**Data excerpt:**

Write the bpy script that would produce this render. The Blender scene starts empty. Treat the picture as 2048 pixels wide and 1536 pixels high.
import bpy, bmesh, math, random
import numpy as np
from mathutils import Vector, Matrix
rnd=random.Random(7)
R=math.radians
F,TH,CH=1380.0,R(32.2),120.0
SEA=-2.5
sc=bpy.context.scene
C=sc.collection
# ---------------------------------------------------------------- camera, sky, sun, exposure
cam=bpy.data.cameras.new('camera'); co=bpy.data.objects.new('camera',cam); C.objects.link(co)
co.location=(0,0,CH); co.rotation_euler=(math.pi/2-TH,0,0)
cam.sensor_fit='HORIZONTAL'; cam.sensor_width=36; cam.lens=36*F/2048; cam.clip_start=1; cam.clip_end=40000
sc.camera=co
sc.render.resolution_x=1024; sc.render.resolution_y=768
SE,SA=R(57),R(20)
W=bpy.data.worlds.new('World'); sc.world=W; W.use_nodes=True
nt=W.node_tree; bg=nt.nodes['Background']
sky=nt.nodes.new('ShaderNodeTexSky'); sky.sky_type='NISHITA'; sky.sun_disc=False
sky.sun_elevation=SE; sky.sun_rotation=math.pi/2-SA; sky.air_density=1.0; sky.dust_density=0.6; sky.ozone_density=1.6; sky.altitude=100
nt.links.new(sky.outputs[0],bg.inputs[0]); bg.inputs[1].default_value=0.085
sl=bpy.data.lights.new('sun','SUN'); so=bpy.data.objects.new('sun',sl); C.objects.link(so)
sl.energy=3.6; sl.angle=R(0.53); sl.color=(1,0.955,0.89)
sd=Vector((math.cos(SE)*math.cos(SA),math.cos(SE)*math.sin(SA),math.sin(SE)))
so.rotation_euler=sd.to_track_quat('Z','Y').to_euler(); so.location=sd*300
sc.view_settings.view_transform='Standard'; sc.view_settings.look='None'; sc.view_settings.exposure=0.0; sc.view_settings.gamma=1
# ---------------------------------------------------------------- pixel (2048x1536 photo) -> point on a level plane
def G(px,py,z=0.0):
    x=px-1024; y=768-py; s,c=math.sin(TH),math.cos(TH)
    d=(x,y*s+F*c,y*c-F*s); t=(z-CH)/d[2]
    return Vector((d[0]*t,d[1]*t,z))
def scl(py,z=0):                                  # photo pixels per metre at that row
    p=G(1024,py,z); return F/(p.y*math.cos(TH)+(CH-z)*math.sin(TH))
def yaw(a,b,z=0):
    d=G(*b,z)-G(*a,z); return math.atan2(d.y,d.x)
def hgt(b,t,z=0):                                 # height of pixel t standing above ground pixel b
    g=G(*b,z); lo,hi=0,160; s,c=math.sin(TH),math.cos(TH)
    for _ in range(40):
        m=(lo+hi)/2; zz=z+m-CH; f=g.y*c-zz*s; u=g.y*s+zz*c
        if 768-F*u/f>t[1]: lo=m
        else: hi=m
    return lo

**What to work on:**
Collect the lines of the data that carry the word "scene".

**Response below:**
Write the bpy script that would produce this render. The Blender scene starts empty. Treat the picture as 2048 pixels wide and 1536 pixels high.
sc=bpy.context.scene